UAE’s imperial pivot hits African wall: Riyadh pulls the rug

Aidan J. Simardone, The Cradle, February 3, 2026 —
As Abu Dhabi’s ambitions unravel across the continent, Riyadh-backed alliances are kicking the Persian Gulf minnow out of Africa and seizing its war economy in the process.
For years, the UAE threw money, weapons, and manpower into Africa, chasing a fantasy of empire it had no business pursuing. From Red Sea ports to gold mines to mercenary armies and client militias, Abu Dhabi bankrolled it all. But its imperial swagger met resistance. And now, one by one, African nations are slamming the door on Emirati interference.
What triggered this dramatic reversal? The same thing that triggered its humiliation in Yemen: a clash with its former Gulf partner. When UAE-backed forces in Yemen attacked Saudi allies, Riyadh retaliated forcefully. It not only pushed Abu Dhabi out of Yemen but also quietly moved to undermine its hold in Africa, too.

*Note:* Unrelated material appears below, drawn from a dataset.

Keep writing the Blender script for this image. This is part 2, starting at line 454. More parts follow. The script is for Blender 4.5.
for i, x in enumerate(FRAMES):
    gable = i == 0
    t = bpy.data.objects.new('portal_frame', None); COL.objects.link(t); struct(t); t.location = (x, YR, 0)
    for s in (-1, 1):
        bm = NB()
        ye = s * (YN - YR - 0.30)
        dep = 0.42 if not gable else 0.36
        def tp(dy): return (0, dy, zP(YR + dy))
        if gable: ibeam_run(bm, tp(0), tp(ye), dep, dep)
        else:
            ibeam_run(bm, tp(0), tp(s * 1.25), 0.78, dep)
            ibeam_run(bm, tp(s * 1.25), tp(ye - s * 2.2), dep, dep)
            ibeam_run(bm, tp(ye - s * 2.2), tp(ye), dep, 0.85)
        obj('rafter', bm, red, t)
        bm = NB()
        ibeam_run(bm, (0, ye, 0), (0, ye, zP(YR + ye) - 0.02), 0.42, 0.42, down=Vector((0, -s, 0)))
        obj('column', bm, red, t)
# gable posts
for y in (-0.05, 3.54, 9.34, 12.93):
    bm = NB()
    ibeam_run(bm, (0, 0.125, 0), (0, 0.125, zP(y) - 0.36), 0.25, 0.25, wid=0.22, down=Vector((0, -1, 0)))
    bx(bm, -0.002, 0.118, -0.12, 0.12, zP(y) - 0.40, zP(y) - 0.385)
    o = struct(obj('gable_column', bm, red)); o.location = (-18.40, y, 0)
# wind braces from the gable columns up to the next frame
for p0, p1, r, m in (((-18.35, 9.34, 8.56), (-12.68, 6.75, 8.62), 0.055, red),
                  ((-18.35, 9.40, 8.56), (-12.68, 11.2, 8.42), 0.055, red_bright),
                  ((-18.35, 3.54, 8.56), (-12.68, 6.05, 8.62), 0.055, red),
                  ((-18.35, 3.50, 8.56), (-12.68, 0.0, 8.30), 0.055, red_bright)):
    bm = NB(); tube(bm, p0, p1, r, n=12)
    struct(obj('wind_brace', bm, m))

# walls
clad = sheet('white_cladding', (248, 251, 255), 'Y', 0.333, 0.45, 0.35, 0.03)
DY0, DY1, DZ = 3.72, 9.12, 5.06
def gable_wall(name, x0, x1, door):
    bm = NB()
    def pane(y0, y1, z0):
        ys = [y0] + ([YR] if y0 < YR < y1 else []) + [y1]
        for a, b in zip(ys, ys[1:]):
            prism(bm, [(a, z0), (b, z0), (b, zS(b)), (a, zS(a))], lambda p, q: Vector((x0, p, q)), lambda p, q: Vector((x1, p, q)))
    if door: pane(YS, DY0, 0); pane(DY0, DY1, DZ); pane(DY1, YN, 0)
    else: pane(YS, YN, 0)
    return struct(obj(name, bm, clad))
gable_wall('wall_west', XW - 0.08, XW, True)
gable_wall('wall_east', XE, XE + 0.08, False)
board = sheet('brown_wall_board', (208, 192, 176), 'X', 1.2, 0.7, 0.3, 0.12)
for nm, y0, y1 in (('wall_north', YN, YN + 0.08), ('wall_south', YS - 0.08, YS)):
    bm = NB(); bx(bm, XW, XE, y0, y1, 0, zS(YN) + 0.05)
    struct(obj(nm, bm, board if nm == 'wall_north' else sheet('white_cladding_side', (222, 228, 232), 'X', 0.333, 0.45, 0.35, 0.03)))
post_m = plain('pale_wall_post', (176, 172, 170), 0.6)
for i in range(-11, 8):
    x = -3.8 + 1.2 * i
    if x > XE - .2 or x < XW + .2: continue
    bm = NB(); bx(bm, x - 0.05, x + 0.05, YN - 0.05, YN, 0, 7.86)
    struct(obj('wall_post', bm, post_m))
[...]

The Red Sea chokehold crumbles
With the decline of western hegemony, Africa has reached out to other countries, such as China, Russia and Turkiye. Jumping on this opportunity, the UAE invested in East Africa to secure the Red Sea and support its war in Yemen.
Ports or bases were built in Doraleh, Djibouti; Assab and Massawa, Eritrea; Barawe and Berbera, Somaliland; Bosaso, Kismayo, and Mogadishu, Somalia. Some locations were for commercial purposes, while others were central to wars across the region.
Assab Port, for instance, became a major logistic hub, with Eritrea providing 400 troops to the UAE – a force that proved decisive on the battlefield. In Mogadishu, the UAE provided training to Somali troops to fight the extremist Al-Shabaab militia.
But cracks were already appearing. In 2017, Somalia–UAE relations soured during the diplomatic war between Saudi Arabia and Qatar. The UAE sided with the Saudis, but Somalia remained neutral since its closest ally, Turkiye, supported Doha.
In 2018, things worsened when the UAE signed a deal with Somaliland, a breakaway region that Somalia claims as its territory. In response, Somalia halted all military cooperation with the UAE. But its reach was limited, with regions like Puntland and Somaliland ignoring the federal government’s decree.
That same year, Djibouti reclaimed the UAE-operated Port of Doraleh, accusing Abu Dhabi of bribing officials. But the real reason was the UAE’s undue pressure on Djibouti to open a military base and its construction of a port in Somaliland that would undercut Djibouti’s competitiveness. Three years later, Eritrea followed suit, dismantling some of the UAE’s military bases.
Still, Abu Dhabi stayed. It expanded its presence in Somalia and kept strategic sites in Eritrea operational – enough, according to EmiratesLeaks, to assist Israel during Hamas’s Operation Al-Aqsa Flood – which began on 7 October 2023 – if needed.
That endurance is now collapsing. In January, Somalia expelled the UAE from territories even beyond Mogadishu’s control – Puntland and Somaliland. The UAE complied, a retreat that stunned observers. But the move was not Somali muscle alone; it was backed by Saudi Arabia.
Riyadh is now building a military axis with Egypt and Somalia. President Abdel Fattah el-Sisi has “fully aligned” Cairo with Saudi efforts to sideline the UAE in Sudan and Yemen. This comes after Egypt refused in December 2025 to sell a stake of its port in Alexandria to the UAE. Libya’s Khalifa Haftar-led army is under pressure to sever ties with Abu Dhabi. And Djibouti, fresh off a legal win against the UAE, handed port operations to Egypt.
Even Eritrea, once a steadfast partner, is turning. President Isaias Afwerki accuses the UAE of being the “primary destabilizing actor” in Sudan. And Saudi Arabia is pledging $1 billion to rehabilitate Assab Port – the very port Abu Dhabi once dominated. Just last month, Saudi Crown Prince Mohammed bin Salman (MbS) and Afwerki met in Riyadh.